In an answer to this SE question, the respondent explains that heating a perfect diamond will not cause it to glow with thermal blackbody radiation. I don't quite follow his explanation. I think it comes down to: there is no mechanism for diamond to generate light in the visible region of the spectrum.
He mentions that interband transitions are well out of the visual range, so there will be no contribution from that.
He mentions that the Debye temperature for diamond is > 2000 K. I presume that the argument here is that optical phonons will be frozen out, too. (But diamond doesn't have infrared-active phonons, does it?)
So is that why hot diamond doesn't glow?
I suppose that if one considers real (not ideal) crystals, imperfections, impurities, and the existence of surfaces lead to the possibility of emission mechanisms, and thus glow. In fact it might be the case that a finite but otherwise perfect crystal might have an extremely faint glow.
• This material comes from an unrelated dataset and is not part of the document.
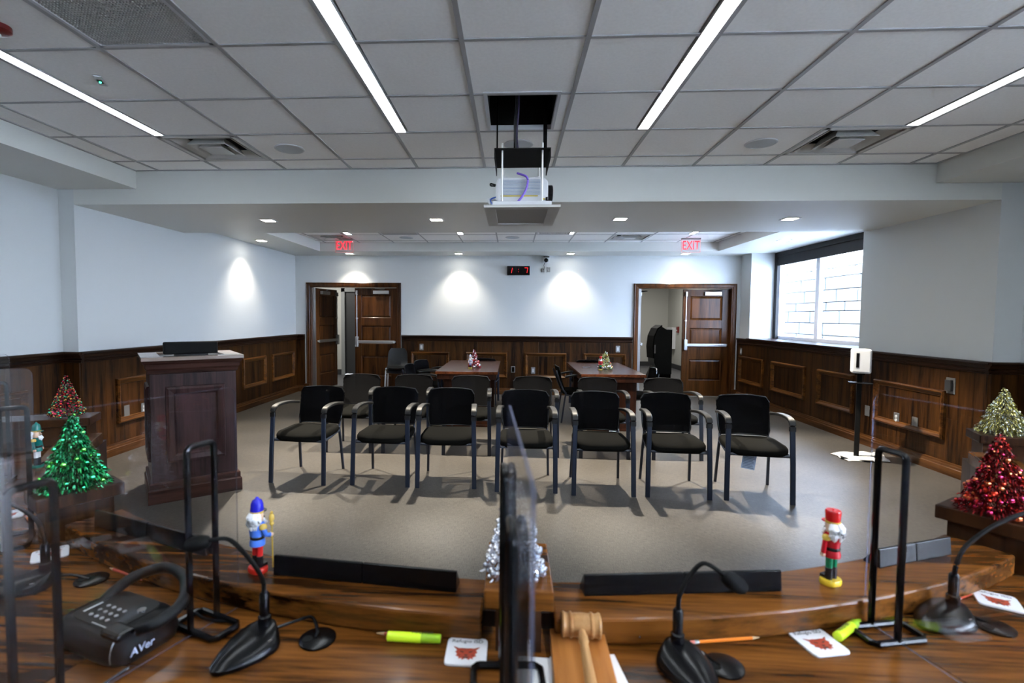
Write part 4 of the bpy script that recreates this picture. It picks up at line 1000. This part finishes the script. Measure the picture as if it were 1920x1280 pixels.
for nm, loc_, rz_, c_, lb in (('small_white_nutcracker', (-.575, 7.02, .74), 2.9, dict(base=(.6, .5, .1), trousers=(.3, .3, .6), coat=(.75, .75, .85), hat=(.6, .6, .75), tall='dome'), 'tiny pale nutcracker in front of the red table tree'),
                              ('small_red_nutcracker', (1.22, 7.02, .74), 3.3, dict(base=(.6, .5, .1), trousers=(.0, .3, .1), coat=(.6, .02, .03), hat=(.65, .02, .02), tall='flat'), 'tiny red nutcracker beside the green table tree')):
    nutcracker(nm, loc_, rz_, c_, lb)
t = thing('remote_control', 'small pale remote lying on the right rear table', 'remote control', (1.07, 7.30, .74), R(-80))
MB().box(-.02, .02, -.06, .06, 0, .014).build('remote_body', M['plate'], t, bev=.004)
MB().box(-.012, .012, -.04, .04, .014, .016).build('keypad', M['darkgrey'], t)

# ------------------------------------------------------------------ nameplates
def nameplate(p0, p1, label):
    dx_, dy_ = p1[0]-p0[0], p1[1]-p0[1]; L = math.hypot(dx_, dy_)
    t = thing('nameplate', label, 'nameplate', ((p0[0]+p1[0])/2, (p0[1]+p1[1])/2, LZ), math.atan2(dy_, dx_), 'black nameplates on the ledge')
    for s in (-1, 1):
        x0, x1 = (-L/2, -.001) if s < 0 else (.001, L/2)
        MB().prism([(0, 0), (.046, 0), (.046, .006), (.012, .050), (.004, .050), (0, .004)], x0, x1, 'X').build('nameplate_block', M['black'], t, bev=.002)
nameplate((-1.30, 1.485), (-.835, 1.315), 'black nameplate on the ledge beside the near left pedestal')
nameplate((-.603, 1.232), (-.128, 1.180), 'black nameplate left of the silver tree')
nameplate((.178, 1.185), (.662, 1.240), 'black nameplate right of the silver tree')
nameplate((.985, 1.375), (1.245, 1.470), 'black nameplate right of the red nutcracker')

# ------------------------------------------------------------------ coasters
coast_m = mat('white_coaster', (.78, .78, .80), .3); embl_m = mat('emblem_red', (.38, .045, .015), .5); embl_d = mat('emblem_dark', (.03, .012, .01), .5); ink = mat('coaster_ink', (.02, .02, .025), .5)
half = [(0, -.016), (.008, -.022), (.010, -.016), (.016, -.019), (.016, -.012), (.023, -.009), (.020, -.003), (.025, .004), (.021, .010), (.030, .022), (.018, .016), (.010, .017), (0, .016)]
HEAD = [(x, y) for x, y in half] + [(-x, y) for x, y in half[::-1][1:-1]]
def coaster(x, y, rz, label):
    t = thing('coaster', label, 'coaster', (x, y, DZ+.0005), rz, 'white square coasters on the worktop'); h = .044
    MB().rings([sring(0, 0, z, h*k, h*k, 40, 9) for z, k in ((0, .98), (.001, 1), (.004, 1), (.005, .985))]).build('coaster_slab', coast_m, t)
    text('lettering', 'Refugio ISD', .0145, ink, t, (0, .0315, .0052), (0, 0, 0), .0001)
    MB().prism([(px*.95, py*.95-.008) for px, py in HEAD], .005, .0056).build('cat_head_emblem', embl_m, t)
    b = MB()
    for s in (-1, 1):
        b.prism([(s*.005, -.004), (s*.013, -.001), (s*.013, -.004), (s*.006, -.007)], .0056, .0059)
        b.prism([(s*.022, .009), (s*.027, .012), (s*.017, .0075)], .0056, .0059)
        b.prism([(s*.012, -.015), (s*.017, -.019), (s*.014, -.013)], .0056, .0059)
        b.prism([(s*.002, .006), (s*.004, .006), (s*.0035, .0)], .0056, .0059)
    b.prism([(-.004, -.013), (.004, -.013), (.002, -.017), (-.002, -.017)], .0056, .0059)
    b.prism([(-.007, -.020), (.007, -.020), (.004, -.024), (-.004, -.024)], .0056, .0059)
    b.build('emblem_marks', embl_d, t)
coaster(-.091, 1.052, R(0), 'white coaster with a red cat head left of the gavel board')
coaster(.688, 1.135, R(12), 'white coaster between the pencil and the right highlighter')
coaster(1.252, 1.340, R(-37+62-55), 'white coaster at the right edge of the worktop')
coaster(-1.376, 1.412, R(-33+75), 'white coaster at left behind the front wire stand')
coaster(-1.79, 1.68, R(40), 'white coaster at the far left edge of the worktop')

# ------------------------------------------------------------------ pens and highlighters
yel = mat('fluorescent_yellow', (.62, .85, .02), .35)
def highlighter(p0, p1, label, blunt=False):
    dx_, dy_ = p1[0]-p0[0], p1[1]-p0[1]; L = .122
    t = thing('highlighter', label, 'highlighter', (p0[0], p0[1], DZ+.011), math.atan2(dy_, dx_), 'yellow highlighters')
    Q = Matrix.Rotation(pi/2, 4, 'Y')
    MB().lathe([(.008, 0), (.0105, .002), (.0105, .075), (.0095, .077)], 16, Q).build('barrel', yel, t, True)
    MB().lathe([(.0100, .077), (.0100, .079), (.0098, .094), (.0096, .116), (.009, .120)] if blunt else [(.0100, .077), (.0100, .079), (.0098, .094), (.0075, .098), (.0045, .118), (.002, .122)], 16, Q).build('cap', mat('cap_green', (.28, .48, .015), .35), t, True)
    text('lettering', 'HI-LITER', .013, ink, t, (.080 if blunt else .036, .002, .0107), (0, 0, 0), .0001)
highlighter((-.271, 1.083), (-.151, 1.080), 'yellow highlighter left of the middle coaster', True)
highlighter((.735, 1.145), (.826, 1.213), 'yellow highlighter leaning off the right coaster')
def pencil(p0, L, rz, label, col, grp='pencils on the worktop'):
    t = thing('pencil', label, 'pencil', (*p0, DZ+.0042), rz, grp); Q = Matrix.Rotation(pi/2, 4, 'Y')
    MB().lathe([(.0037, .010), (.0037, L-.018)], 6, Q).build('pencil_shaft', col, t)
    MB().lathe([(.0036, L-.018), (.0009, L)], 8, Q).build('pencil_tip', mat('bare_wood_'+str(len(bpy.data.materials)), (.65, .42, .22), .5), t)
    MB().lathe([(.0038, 0), (.0038, .010)], 8, Q).build('eraser', mat('eraser_'+str(len(bpy.data.materials)), (.7, .2, .15), .5), t)
    MB().lathe([(.0041, .010), (.0041, .020)], 8, Q).build('ferrule', M['steel'], t)
orange = mat('orange_paint', (.85, .22, .02), .35); redp = mat('dark_red_paint', (.45, .05, .02), .35)
pencil((.402, 1.115), .165, math.atan2(.027, .156), 'orange pencil pointing at the right coaster', orange)
pencil((-.997, 1.290), .145, math.atan2(.052, -.134), 'red-orange pencil behind the document camera', redp)
pencil((-.150, 1.100), .150, math.atan2(.009, -.98), 'dark red pencil behind the left highlighter', redp)
pencil((1.145, 1.335), .09, math.atan2(.038, .078), 'dark red pencil by the right edge microphone', redp)
pencil((-1.715, 1.672), .12, math.atan2(-.063, .087), 'orange pencil beside the far left coaster', orange)

# ------------------------------------------------------------------ grommets, microphones
def grommet(x, y, label):
    t = thing('cable_grommet', label, 'cable grommet', (x, y, DZ), 0, 'black cable grommets in the worktop')
    MB().lathe([(.040, 0), (.040, .004), (.036, .006), (.003, .0065)], 28).build('grommet_cap', M['black'], t, True)
    MB().lathe([(.011, .006), (.011, .0072)], 12, Matrix.Translation((-.02, -.008, 0))).build('cable_hole', M['blackmatte'], t)
grommet(-.427, 1.076, 'black cable grommet right of the left microphone')
grommet(.446, 1.045, 'black cable grommet beside the right microphone')
grommet(-1.134, 1.283, 'black cable grommet behind the document camera')
grommet(1.14, 1.225, 'black cable grommet by the right edge microphone')
def mic(x, y, rz, neck, label, cable=None):
    """base nose along local -Y; neck: offsets from the column top, in world axes"""
    t = thing('desk_microphone', label, 'microphone', (x, y, DZ), rz, 'black gooseneck microphones')
    t.scale = (1.12, 1.12, 1)
    rs = []
    for z, k, sh_ in ((0, .97, 0), (.004, 1, 0), (.010, 1, .0), (.020, .90, .004), (.030, .70, .012), (.036, .45, .024), (.038, .2, .03)):
        rg = []
        for i in range(32):
            a = 2*pi*i/32; cx_, sy_ = cos(a), sin(a)
            w = .050*(1 - .30*max(0, -sy_)**1.5) if True else 0
            rg.append((w*k*cx_, (.095 if sy_ < 0 else .040)*k*sy_ + sh_, z))
        rs.append(rg)
    MB().rings(rs).build('mic_base', M['black'], t, True)
    MB().lathe([(.010, 0), (.010, .0025), (.008, .004)], 16, Matrix.Translation((0, -.055, .0235)) @ Matrix.Rotation(R(25), 4, 'X')).build('talk_button', M['steel'], t, True)
    MB().lathe([(.0125, .03), (.0125, .055), (.0095, .058), (.0095, .105), (.0065, .110)], 14, Matrix.Translation((0, .022, 0))).build('mic_column', M['black'], t, True)
    for s in (-1, 1): MB().box(s*.030-.010, s*.030+.010, -.004, .004, .021, .026).build('side_panel', M['steel'] if s > 0 else M['black'], t)
    ca, sa = cos(-rz), sin(-rz)
    P = [(0, .022, .108)] + [(ca*dx_-sa*dy_, .022 + sa*dx_+ca*dy_, .108+dz_) for dx_, dy_, dz_ in neck]
    MB().tube(bez(P, 6), .0045, 8).build('gooseneck', M['blackmatte'], t, True)
    a, c = Vector(P[-2]), Vector(P[-1]); d = (c-a).normalized()
    MB().lathe([(.004, -.006), (.013, 0), (.0165, .012), (.0165, .030), (.012, .042), (.004, .046)], 16, Matrix.Translation(c) @ d.to_track_quat('Z', 'Y').to_matrix().to_4x4()).build('foam_windscreen', M['blackmatte'], t, True)
    if cable:
        q = [(0, .04, .012)] + [(ca*(cx_-x)-sa*(cy_-y), sa*(cx_-x)+ca*(cy_-y), cz_-DZ) for cx_, cy_, cz_ in cable]
        MB().tube(bez(q, 6), .0035, 8).build('mic_cable', M['black'], t, True)
mic(-.553, 1.045, R(-22), [(-.003, 0, .03), (-.025, 0, .070), (-.065, 0, .115), (-.095, 0, .118), (-.115, .0, .112)], 'gooseneck microphone left of centre bending toward the left stand',
    [(-.505, 1.105, DZ+.015), (-.47, 1.115, DZ+.022), (-.445, 1.085, DZ+.012), (-.443, 1.07, DZ+.006)])
mic(.362, 1.040, R(12), [(.002, 0, .03), (.018, 0, .070), (.038, 0, .098), (.055, 0, .098), (.085, 0, .075)], 'gooseneck microphone right of the gavel with its head bent down',
    [(.40, 1.08, DZ+.008), (.428, 1.04, DZ+.006)])
mic(1.055, 1.250, R(-62), [(.005, 0, .03), (.03, .01, .065), (.09, .02, .11), (.16, .03, .14), (.22, .04, .155)], 'gooseneck microphone at right reaching past the frame edge',
    [(1.10, 1.262, DZ+.010), (1.13, 1.235, DZ+.006)])
mic(-1.262, 1.245, R(-50), [(-.004, 0, .03), (-.02, 0, .065), (-.07, 0, .10), (-.13, 0, .118), (-.18, 0, .12)], 'gooseneck microphone at left behind the front wire stand',
    [(-1.20, 1.28, DZ+.012), (-1.15, 1.275, DZ+.006)])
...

Is this basically the reason that hot diamond does not glow? Further elucidation welcome.
Best Answer
This is because of Kirchhoff's law of thermal radiation. The corollary from it is that emissivity of a material is equal to its absorptivity.
As diamond is transparent even at large temperatures, which can be seen in this answer, its absorption coefficient is very low. Thus its thermal radiation in that spectral region is also very low.